● **What the task requires**
Repeat exactly the stretch of lines from the line containing "Generate a Blender" through the line containing "PI = math.pi", both included, and nothing else.

(Dataset entries)
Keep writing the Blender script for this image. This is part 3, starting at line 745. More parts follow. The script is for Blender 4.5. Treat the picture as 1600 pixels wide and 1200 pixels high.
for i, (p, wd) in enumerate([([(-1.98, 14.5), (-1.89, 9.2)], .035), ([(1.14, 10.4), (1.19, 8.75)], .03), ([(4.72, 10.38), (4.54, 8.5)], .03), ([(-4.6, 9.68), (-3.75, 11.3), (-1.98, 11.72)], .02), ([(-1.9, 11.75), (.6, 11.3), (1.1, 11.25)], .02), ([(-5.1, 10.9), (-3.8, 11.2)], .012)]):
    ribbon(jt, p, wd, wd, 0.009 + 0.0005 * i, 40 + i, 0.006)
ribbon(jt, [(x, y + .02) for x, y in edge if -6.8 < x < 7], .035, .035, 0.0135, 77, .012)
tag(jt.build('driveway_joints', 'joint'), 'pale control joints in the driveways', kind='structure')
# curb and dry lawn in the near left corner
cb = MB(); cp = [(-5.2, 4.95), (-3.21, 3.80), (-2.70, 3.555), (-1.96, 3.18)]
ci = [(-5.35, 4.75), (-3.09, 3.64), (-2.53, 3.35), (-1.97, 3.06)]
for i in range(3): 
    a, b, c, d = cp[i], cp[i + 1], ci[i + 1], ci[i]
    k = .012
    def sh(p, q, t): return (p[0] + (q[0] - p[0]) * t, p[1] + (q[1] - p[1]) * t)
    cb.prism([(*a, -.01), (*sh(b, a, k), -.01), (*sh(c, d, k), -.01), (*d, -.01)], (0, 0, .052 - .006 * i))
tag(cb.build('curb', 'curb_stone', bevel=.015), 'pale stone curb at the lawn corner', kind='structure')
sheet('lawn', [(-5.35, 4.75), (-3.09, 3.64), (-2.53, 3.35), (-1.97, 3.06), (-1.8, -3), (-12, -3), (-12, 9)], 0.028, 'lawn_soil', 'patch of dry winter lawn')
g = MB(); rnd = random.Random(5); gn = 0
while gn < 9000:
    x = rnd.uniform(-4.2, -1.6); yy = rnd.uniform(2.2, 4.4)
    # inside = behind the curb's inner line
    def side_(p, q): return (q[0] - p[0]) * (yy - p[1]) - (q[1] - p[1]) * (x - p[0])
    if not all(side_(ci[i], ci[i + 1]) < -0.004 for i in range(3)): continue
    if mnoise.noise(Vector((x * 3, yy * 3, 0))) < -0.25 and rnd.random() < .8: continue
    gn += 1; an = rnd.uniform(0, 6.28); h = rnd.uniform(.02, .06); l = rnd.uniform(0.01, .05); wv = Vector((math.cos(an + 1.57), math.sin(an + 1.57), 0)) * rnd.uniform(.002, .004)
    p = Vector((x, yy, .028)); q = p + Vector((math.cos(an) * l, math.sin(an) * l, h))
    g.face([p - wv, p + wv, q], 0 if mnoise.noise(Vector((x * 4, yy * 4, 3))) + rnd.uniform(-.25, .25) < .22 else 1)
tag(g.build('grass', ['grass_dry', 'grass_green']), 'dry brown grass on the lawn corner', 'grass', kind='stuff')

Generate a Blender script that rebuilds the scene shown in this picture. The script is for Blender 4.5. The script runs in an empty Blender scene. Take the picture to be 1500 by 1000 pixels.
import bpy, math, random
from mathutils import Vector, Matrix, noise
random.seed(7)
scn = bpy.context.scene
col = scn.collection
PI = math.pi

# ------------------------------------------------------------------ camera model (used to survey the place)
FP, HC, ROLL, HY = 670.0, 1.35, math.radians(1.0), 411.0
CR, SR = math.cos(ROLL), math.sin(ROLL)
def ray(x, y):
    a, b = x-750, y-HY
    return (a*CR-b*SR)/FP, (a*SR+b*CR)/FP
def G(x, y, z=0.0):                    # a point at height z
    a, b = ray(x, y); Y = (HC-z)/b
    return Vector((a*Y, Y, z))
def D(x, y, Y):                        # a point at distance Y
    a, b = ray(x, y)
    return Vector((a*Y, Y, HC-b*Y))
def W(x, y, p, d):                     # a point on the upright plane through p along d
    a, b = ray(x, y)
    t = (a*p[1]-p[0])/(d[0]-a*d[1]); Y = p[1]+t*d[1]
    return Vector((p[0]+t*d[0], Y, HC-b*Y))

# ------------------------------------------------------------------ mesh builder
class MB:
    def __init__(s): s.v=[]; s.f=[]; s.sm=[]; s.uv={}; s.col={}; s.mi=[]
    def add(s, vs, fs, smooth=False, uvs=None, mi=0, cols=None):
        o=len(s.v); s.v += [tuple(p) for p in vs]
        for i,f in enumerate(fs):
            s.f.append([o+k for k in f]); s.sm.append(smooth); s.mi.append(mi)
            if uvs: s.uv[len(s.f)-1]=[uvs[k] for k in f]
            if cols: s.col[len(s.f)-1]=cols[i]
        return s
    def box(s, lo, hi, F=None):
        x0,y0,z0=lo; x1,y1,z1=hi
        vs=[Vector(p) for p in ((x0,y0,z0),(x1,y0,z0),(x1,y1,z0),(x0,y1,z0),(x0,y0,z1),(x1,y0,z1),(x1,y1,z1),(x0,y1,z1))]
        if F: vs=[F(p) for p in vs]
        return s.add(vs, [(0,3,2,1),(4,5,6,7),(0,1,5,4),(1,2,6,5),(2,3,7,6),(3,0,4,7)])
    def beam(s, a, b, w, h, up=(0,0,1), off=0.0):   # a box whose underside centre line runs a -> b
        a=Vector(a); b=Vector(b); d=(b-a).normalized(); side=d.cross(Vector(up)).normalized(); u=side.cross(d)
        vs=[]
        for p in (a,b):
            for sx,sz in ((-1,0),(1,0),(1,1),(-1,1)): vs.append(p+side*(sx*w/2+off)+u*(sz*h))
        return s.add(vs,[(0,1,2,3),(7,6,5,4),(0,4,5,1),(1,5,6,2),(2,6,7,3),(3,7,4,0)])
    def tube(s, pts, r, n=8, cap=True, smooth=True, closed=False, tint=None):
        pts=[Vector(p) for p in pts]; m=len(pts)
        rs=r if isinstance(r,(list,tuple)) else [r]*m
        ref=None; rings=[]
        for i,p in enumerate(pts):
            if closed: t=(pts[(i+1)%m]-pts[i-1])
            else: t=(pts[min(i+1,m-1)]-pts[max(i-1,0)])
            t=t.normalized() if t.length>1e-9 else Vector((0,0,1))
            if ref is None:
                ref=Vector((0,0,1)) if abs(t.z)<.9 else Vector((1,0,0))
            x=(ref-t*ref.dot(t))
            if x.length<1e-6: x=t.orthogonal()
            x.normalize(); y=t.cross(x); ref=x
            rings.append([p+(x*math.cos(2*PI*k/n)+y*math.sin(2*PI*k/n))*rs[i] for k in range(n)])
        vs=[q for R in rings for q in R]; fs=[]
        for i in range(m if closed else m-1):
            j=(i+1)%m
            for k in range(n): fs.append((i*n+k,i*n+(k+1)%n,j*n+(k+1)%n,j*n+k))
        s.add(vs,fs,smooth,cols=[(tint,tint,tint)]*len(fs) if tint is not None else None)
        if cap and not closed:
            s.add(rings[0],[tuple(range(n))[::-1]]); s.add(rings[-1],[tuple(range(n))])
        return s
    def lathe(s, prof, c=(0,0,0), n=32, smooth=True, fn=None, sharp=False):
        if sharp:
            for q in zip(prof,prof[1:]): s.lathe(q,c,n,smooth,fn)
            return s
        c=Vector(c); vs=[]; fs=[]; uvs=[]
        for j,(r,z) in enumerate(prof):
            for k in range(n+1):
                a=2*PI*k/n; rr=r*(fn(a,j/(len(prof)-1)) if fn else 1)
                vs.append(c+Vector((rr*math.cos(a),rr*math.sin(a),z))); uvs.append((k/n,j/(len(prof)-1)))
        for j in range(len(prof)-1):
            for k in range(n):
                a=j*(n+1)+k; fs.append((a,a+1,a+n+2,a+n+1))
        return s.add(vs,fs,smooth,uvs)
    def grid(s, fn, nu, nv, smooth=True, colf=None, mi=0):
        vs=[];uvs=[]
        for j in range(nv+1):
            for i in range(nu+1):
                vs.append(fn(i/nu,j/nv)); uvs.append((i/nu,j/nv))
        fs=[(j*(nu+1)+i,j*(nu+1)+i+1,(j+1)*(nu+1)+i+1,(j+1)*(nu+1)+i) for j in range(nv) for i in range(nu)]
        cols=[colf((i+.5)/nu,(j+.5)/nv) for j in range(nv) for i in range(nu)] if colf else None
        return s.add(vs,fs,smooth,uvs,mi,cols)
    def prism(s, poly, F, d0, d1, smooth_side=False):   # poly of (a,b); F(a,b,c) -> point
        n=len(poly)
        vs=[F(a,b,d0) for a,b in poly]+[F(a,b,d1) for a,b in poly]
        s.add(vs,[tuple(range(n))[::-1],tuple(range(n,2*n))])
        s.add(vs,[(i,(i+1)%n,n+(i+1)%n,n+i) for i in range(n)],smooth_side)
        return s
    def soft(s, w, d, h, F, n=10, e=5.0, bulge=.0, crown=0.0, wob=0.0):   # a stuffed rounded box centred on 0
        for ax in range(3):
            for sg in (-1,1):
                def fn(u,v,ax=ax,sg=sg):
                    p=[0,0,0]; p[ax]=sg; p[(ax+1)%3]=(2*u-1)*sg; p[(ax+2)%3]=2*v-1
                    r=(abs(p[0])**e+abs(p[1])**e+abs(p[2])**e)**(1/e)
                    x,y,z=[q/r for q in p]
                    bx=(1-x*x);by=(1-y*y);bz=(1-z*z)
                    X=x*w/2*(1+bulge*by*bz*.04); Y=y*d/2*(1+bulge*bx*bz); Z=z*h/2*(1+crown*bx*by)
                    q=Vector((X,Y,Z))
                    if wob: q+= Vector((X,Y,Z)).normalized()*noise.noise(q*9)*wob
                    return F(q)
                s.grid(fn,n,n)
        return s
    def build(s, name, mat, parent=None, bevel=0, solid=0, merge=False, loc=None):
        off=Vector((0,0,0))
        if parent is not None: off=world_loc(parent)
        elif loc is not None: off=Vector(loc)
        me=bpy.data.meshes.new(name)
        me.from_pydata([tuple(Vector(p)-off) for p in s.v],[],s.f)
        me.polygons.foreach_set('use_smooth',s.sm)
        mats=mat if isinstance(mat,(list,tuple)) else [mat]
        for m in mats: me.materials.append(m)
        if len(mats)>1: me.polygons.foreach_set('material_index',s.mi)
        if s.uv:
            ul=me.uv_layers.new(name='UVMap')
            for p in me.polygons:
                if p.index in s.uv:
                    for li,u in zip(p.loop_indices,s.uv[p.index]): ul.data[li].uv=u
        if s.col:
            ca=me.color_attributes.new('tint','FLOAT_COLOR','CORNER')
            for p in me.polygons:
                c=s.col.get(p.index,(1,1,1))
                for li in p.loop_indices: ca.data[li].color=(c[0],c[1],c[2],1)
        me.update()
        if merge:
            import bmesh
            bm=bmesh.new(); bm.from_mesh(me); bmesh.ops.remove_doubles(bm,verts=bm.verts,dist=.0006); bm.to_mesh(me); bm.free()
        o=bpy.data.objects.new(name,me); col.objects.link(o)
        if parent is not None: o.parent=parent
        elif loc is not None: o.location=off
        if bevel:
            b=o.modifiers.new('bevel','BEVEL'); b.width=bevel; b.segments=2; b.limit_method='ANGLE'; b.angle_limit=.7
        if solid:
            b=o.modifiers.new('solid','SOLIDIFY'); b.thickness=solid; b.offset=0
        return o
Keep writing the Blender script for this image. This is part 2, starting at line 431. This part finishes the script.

● **Result below**
Generate a Blender script that rebuilds the scene shown in this picture. The script is for Blender 4.5. The script runs in an empty Blender scene. Take the picture to be 1500 by 1000 pixels.
import bpy, math, random
from mathutils import Vector, Matrix, noise
random.seed(7)
scn = bpy.context.scene
col = scn.collection
PI = math.pi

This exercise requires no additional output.